Scene script records:
★ ★ ★ ★

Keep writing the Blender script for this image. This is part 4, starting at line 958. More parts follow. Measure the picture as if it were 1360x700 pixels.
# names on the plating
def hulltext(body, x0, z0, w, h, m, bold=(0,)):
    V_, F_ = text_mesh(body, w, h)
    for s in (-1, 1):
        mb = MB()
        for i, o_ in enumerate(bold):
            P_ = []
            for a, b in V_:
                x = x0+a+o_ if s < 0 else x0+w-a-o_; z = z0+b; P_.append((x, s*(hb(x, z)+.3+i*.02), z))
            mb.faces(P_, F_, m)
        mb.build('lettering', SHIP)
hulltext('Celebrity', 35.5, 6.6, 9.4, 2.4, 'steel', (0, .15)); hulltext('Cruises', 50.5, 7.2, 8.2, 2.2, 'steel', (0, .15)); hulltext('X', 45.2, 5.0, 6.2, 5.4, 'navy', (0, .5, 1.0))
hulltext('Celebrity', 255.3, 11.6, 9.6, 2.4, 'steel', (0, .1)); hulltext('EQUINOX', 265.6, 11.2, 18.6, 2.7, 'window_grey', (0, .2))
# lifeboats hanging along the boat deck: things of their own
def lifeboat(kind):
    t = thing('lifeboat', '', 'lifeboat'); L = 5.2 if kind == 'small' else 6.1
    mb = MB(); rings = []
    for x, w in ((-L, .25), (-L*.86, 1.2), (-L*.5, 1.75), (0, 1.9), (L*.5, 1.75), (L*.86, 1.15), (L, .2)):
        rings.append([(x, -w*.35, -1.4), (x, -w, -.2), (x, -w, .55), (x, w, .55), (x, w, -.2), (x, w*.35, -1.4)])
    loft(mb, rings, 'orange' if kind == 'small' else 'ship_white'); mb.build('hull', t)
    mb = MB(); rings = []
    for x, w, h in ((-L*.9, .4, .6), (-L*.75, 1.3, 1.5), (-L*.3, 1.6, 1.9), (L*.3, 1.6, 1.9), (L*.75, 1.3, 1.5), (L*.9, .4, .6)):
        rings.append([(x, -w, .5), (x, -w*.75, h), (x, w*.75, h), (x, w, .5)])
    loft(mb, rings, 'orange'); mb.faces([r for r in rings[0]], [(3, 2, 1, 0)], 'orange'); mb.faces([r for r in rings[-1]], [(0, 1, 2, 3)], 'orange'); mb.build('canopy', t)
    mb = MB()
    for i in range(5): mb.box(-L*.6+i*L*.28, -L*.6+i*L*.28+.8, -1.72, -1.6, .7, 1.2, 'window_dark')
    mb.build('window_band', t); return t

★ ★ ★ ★

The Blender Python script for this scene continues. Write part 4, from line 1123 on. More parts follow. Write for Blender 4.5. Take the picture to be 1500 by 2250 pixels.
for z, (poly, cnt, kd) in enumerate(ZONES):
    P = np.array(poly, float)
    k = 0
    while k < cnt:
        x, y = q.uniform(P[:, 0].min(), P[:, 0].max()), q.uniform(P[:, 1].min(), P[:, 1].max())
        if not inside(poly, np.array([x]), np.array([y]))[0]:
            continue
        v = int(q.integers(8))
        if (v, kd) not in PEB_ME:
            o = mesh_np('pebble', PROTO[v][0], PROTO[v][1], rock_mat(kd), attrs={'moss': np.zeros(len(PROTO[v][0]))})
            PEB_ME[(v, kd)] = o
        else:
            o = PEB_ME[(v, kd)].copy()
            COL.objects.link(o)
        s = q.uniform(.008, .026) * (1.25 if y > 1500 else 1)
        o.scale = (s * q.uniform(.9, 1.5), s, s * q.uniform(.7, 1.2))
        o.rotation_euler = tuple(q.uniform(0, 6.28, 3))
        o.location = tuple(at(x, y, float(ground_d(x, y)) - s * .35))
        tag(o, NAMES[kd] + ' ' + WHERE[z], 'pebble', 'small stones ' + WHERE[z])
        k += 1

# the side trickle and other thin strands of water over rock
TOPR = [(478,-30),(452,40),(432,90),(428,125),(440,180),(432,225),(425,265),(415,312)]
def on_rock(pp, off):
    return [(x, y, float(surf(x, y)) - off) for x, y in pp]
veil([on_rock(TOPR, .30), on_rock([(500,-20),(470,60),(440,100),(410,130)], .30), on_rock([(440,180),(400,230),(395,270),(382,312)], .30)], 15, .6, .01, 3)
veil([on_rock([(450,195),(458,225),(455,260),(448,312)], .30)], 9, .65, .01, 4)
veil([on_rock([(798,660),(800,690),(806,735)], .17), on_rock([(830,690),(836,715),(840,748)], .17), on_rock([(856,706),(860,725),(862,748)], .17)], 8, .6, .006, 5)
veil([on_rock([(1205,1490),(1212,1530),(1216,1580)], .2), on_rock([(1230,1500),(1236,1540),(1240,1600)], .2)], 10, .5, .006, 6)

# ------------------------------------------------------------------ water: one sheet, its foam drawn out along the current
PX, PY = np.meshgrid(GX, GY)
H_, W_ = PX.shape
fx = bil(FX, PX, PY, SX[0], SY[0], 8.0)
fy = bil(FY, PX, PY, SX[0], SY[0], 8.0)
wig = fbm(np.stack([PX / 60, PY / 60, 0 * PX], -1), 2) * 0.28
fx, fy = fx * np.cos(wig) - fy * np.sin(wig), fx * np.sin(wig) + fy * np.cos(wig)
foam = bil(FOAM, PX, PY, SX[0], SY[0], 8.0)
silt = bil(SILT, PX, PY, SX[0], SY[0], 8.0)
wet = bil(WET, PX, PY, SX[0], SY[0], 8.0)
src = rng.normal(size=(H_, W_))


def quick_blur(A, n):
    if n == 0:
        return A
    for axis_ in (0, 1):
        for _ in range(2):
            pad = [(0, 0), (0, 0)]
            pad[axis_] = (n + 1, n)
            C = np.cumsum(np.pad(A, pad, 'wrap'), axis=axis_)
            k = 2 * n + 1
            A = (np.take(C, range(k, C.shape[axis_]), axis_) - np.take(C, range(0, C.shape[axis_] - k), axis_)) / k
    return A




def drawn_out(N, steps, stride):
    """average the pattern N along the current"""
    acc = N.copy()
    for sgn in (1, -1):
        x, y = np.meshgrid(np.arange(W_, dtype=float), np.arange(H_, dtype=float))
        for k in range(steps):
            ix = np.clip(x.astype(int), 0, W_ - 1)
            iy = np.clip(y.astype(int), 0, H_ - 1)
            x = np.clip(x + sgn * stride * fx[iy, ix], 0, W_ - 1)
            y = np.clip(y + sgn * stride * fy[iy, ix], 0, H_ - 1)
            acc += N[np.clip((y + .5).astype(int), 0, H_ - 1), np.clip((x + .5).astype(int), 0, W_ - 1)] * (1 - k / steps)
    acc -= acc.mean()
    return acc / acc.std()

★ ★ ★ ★

• [PROBLEM TO SOLVE]:
Return the exact lines from the line with "Keep writing the" to the line with "mb.build('window_band', t); return t", inclusive of both, with nothing added.

• [SOLUTION BELOW]:
Keep writing the Blender script for this image. This is part 4, starting at line 958. More parts follow. Measure the picture as if it were 1360x700 pixels.
# names on the plating
def hulltext(body, x0, z0, w, h, m, bold=(0,)):
    V_, F_ = text_mesh(body, w, h)
    for s in (-1, 1):
        mb = MB()
        for i, o_ in enumerate(bold):
            P_ = []
            for a, b in V_:
                x = x0+a+o_ if s < 0 else x0+w-a-o_; z = z0+b; P_.append((x, s*(hb(x, z)+.3+i*.02), z))
            mb.faces(P_, F_, m)
        mb.build('lettering', SHIP)
hulltext('Celebrity', 35.5, 6.6, 9.4, 2.4, 'steel', (0, .15)); hulltext('Cruises', 50.5, 7.2, 8.2, 2.2, 'steel', (0, .15)); hulltext('X', 45.2, 5.0, 6.2, 5.4, 'navy', (0, .5, 1.0))
hulltext('Celebrity', 255.3, 11.6, 9.6, 2.4, 'steel', (0, .1)); hulltext('EQUINOX', 265.6, 11.2, 18.6, 2.7, 'window_grey', (0, .2))
# lifeboats hanging along the boat deck: things of their own
def lifeboat(kind):
    t = thing('lifeboat', '', 'lifeboat'); L = 5.2 if kind == 'small' else 6.1
    mb = MB(); rings = []
    for x, w in ((-L, .25), (-L*.86, 1.2), (-L*.5, 1.75), (0, 1.9), (L*.5, 1.75), (L*.86, 1.15), (L, .2)):
        rings.append([(x, -w*.35, -1.4), (x, -w, -.2), (x, -w, .55), (x, w, .55), (x, w, -.2), (x, w*.35, -1.4)])
    loft(mb, rings, 'orange' if kind == 'small' else 'ship_white'); mb.build('hull', t)
    mb = MB(); rings = []
    for x, w, h in ((-L*.9, .4, .6), (-L*.75, 1.3, 1.5), (-L*.3, 1.6, 1.9), (L*.3, 1.6, 1.9), (L*.75, 1.3, 1.5), (L*.9, .4, .6)):
        rings.append([(x, -w, .5), (x, -w*.75, h), (x, w*.75, h), (x, w, .5)])
    loft(mb, rings, 'orange'); mb.faces([r for r in rings[0]], [(3, 2, 1, 0)], 'orange'); mb.faces([r for r in rings[-1]], [(0, 1, 2, 3)], 'orange'); mb.build('canopy', t)
    mb = MB()
    for i in range(5): mb.box(-L*.6+i*L*.28, -L*.6+i*L*.28+.8, -1.72, -1.6, .7, 1.2, 'window_dark')
    mb.build('window_band', t); return t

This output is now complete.